Works by 36 contemporary artists on display at the Katonah Arts Museum were made of or inspired by clothing.
THE new summer exhibition at the Katonah Museum of Art, “Dress Codes: Clothing as Metaphor,” contains the work of 36 contemporary artists who use clothing as material, inspiration or medium. The idea may sound gimmicky, but the show is provocative and compelling.Barbara J. Bloemink, the curator, has done a marvelous job of selecting first-rate works created since the early 1990s by important artists. This is no attention-getting stunt, but a serious examination of a surprisingly widespread trend in contemporary art; the show includes artists from half a dozen countries.
Ms. Bloemink, in an essay in the exhibition catalog, looked at both the historical and contemporary connections between clothing and art. Her focus, she noted, was on the work of artists who use clothing to draw attention to issues ranging from ethnicity and gender to homelessness.
As with many thematic exhibitions, works were borrowed from a variety of sources. Here, again, Ms. Bloemink has done an impressive job, assembling pieces from private and public collections all over the United States and, in a handful of cases, from abroad.
Some of the artists included in the exhibition are well known, including Louise Bourgeois, who is represented by “Pink Days and Blue Days” (1997), a sculpture on loan from the Whitney Museum of American Art.

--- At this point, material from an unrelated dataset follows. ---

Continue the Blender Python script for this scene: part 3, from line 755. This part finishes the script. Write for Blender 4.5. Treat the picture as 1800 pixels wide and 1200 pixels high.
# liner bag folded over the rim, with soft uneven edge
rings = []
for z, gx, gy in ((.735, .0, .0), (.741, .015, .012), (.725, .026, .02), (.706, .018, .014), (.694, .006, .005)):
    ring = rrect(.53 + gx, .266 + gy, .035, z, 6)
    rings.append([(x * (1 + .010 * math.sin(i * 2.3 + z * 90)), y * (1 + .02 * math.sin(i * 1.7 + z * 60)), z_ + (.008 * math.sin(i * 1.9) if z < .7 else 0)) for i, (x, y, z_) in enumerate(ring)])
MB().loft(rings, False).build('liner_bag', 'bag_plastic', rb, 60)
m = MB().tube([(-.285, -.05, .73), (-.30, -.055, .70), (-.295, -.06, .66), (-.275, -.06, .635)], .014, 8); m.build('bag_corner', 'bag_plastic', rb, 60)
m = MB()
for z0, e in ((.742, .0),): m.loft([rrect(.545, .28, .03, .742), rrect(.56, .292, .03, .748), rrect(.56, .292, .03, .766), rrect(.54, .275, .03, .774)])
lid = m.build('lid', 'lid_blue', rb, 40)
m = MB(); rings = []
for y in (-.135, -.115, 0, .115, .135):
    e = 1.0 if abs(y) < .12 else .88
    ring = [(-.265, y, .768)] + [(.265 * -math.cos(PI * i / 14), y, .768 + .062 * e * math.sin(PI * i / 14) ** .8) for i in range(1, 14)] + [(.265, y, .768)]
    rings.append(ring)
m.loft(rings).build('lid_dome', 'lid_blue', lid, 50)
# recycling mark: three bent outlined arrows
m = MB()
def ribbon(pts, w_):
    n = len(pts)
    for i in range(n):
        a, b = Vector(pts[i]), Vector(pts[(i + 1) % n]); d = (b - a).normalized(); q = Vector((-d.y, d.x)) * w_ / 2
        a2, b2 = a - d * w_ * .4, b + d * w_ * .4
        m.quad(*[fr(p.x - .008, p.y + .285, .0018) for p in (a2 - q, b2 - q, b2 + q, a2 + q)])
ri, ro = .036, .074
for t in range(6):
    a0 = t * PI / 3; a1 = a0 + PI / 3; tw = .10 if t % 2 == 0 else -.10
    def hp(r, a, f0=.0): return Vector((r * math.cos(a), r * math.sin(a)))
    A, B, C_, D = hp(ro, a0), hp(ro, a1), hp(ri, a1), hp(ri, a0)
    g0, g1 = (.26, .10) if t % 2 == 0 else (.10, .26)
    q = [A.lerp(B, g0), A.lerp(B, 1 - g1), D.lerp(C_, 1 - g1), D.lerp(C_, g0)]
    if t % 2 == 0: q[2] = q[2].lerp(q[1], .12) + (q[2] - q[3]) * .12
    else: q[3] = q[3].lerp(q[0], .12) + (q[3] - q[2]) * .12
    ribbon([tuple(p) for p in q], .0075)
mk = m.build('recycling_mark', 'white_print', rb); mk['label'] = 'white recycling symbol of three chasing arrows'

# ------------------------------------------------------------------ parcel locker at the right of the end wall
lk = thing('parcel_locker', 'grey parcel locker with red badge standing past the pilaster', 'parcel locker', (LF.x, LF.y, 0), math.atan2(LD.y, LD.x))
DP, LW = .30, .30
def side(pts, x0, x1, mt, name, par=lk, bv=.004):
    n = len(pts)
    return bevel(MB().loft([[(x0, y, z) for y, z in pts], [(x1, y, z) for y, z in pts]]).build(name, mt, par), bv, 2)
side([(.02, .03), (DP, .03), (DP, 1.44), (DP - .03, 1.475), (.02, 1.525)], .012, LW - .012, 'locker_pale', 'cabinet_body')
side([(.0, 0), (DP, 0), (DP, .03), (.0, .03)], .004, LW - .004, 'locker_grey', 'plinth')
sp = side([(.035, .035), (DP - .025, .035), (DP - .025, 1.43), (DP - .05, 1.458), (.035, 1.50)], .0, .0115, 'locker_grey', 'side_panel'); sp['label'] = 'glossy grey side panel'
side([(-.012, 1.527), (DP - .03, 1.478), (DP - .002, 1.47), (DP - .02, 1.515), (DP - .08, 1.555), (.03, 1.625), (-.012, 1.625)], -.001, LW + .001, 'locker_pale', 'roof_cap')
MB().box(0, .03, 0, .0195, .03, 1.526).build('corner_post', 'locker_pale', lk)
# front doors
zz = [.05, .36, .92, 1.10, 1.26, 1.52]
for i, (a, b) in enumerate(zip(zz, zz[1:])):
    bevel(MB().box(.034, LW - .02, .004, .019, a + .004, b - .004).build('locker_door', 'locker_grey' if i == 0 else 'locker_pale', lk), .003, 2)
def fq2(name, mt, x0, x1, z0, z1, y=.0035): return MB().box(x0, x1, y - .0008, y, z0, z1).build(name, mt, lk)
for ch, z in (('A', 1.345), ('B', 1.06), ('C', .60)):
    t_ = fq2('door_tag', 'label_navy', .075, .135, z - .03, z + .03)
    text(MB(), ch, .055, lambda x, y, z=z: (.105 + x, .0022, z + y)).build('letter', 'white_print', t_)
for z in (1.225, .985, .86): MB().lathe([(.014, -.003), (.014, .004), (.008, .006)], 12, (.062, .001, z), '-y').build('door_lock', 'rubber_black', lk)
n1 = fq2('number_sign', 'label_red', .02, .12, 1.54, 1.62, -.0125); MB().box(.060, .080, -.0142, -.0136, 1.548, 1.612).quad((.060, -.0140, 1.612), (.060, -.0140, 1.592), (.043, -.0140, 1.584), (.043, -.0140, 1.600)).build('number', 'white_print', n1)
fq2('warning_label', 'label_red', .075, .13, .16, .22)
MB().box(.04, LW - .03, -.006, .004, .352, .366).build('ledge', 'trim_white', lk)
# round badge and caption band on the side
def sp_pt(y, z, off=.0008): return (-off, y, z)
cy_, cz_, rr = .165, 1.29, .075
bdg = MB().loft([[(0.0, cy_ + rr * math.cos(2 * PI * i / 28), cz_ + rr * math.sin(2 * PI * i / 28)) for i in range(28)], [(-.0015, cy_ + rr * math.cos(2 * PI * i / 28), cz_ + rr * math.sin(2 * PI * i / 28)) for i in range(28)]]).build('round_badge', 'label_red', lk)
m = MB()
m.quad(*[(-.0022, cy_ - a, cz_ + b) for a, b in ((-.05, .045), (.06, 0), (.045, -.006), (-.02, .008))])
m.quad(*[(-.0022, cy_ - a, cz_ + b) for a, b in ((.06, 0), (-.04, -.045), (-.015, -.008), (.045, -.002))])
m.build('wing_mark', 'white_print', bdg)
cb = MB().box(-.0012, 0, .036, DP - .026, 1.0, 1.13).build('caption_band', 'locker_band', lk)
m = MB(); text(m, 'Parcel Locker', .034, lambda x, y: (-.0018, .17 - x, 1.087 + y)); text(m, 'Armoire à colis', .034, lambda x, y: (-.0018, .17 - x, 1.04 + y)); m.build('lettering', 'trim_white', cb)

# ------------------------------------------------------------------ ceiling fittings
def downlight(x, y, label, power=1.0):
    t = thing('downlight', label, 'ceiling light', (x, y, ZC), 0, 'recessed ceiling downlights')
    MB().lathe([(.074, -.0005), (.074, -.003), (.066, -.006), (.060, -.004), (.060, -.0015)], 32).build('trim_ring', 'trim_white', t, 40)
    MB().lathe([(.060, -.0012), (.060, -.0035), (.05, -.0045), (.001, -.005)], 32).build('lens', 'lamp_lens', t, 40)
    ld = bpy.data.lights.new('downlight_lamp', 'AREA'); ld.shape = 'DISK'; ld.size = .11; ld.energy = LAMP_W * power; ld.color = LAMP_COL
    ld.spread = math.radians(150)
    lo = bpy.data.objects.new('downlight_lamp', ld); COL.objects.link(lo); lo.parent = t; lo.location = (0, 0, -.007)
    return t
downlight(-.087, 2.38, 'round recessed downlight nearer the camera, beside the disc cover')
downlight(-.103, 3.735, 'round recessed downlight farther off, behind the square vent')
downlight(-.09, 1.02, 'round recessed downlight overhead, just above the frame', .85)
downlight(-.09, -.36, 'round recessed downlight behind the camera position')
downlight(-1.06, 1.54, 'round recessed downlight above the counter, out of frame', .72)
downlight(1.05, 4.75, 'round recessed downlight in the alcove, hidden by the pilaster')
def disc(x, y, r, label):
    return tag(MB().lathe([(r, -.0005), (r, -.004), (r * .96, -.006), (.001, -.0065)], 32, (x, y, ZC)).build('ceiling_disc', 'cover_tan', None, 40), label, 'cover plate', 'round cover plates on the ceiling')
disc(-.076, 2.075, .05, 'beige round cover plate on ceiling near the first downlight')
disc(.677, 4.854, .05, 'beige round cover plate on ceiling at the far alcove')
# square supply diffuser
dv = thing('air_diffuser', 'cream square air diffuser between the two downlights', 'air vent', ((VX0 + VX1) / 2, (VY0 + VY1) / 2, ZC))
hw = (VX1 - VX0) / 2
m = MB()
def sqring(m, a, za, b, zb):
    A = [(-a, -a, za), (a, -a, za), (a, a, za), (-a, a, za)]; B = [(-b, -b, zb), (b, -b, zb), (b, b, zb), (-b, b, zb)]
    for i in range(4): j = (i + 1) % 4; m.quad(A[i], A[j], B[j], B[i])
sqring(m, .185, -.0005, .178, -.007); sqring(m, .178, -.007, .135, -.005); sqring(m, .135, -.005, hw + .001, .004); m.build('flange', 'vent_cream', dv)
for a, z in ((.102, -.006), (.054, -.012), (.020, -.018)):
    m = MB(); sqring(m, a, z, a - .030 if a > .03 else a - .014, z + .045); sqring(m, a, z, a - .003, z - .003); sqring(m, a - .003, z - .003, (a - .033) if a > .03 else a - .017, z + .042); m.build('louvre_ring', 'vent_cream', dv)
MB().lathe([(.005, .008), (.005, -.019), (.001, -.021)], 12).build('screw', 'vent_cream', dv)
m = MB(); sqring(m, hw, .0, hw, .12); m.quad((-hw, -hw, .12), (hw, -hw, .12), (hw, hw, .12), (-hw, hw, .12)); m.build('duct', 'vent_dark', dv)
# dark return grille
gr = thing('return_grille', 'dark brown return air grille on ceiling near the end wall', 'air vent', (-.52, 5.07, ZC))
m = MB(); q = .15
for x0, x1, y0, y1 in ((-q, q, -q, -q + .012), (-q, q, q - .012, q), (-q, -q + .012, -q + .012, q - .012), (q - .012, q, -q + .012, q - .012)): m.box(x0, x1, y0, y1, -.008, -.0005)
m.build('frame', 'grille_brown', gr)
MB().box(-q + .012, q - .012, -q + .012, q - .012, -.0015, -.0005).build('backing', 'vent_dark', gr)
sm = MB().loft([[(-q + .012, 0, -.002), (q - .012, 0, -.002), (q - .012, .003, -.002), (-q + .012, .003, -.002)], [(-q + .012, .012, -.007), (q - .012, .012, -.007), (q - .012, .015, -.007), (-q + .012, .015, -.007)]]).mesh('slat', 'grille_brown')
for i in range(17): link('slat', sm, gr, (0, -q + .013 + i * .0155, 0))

It resembles a cross between a coat rack and a rotary clothesline, on which she has hung pink and blue items that she says signify conflicting emotions.
Other artists have lower profiles, but are nonetheless stalwarts on the international art circuit, among them Monica Giron, an Argentine who sprang to prominence in the mid-1990s. “Penguin Suit,” from her “Trousseau for a Conqueror” series (1993), for which she knitted protective clothing for endangered birds in Patagonia out of merino wool, is on display. The bodysuit and booties correspond to the size and shape of a penguin.
Latin American artists are particularly well represented. In addition to Ms. Giron, there is work by Maria Fernanda Cardoso, an installation and performance artist who emigrated from Colombia to Australia and is known for her flea circus performances. At Katonah, she is showing “Emu Flag + Cloak (Fluoro Orange)” (2006-2008), wearable costumes made of emu feathers that symbolize her identification with a new land; the emu is an Australian bird.
Similarly fragile exhibits include Sanford Biggers’s “Ghettobird Tunic” (2006), a full-length puffy jacket covered with the feathers of exotic birds, and Oliver Herring’s 1993 work “Untitled (Flowers for Ethyl Eichelberger),” a pair of shiny women’s jackets knitted out of transparent strips of Mylar as an homage to Mr. Eichelberger, a drag performer who died of AIDS in 1990. The craftsmanship of both these works is astonishing.
Many of the artists in the exhibition remake clothing using unexpected materials. Ray Beldner’s suit is made of United States currency sewn together; Sonya Clark’s bra and panties, of pennies; Kate Kretz’s coat, of velvet studded with nails, and, perhaps most spectacularly, Wang Jin’s traditional Chinese robe, of PVC plastic embroidered with fishing thread.
Not everything is handmade or new. Derick Melander’s “Where Do You Begin” (2003) is an immense floor-to-ceiling pillar made of carefully folded and stacked pieces of secondhand women’s clothing: Donald Judd meets the Society of St. Vincent de Paul. As layers accumulate, the clothes are compressed, creating a swirling, intensely colorful surface that can put you in mind of the trippy imagery seen in a kaleidoscope.
Clothing and accessories are also used as raw material for works by Jean Shin, who tore up men’s white oxford shirts to create abstract sculptures, and Luca Pizzaroni, who collected shirts from almost every country in the world and arranged them on a circular shopping rack accompanied by individual labels identifying the origin of each one. Nearby is a circular wall sculpture by Willie Cole made up of hundreds of pairs of used shoes, arranged according to color.
This show will appeal to visitors who enjoy both fashion and art, but that is only the beginning of its appeal. It is a celebration of creativity, in particular the way in which the cross-pollination of creative fields has resulted in artistic forms unimaginable just a few decades ago. Take for instance Yael Mer’s evacuation dress, a stylish garment that inflates to become a functioning kayak in case of flooding. It’s the perfect thing for our wet summer.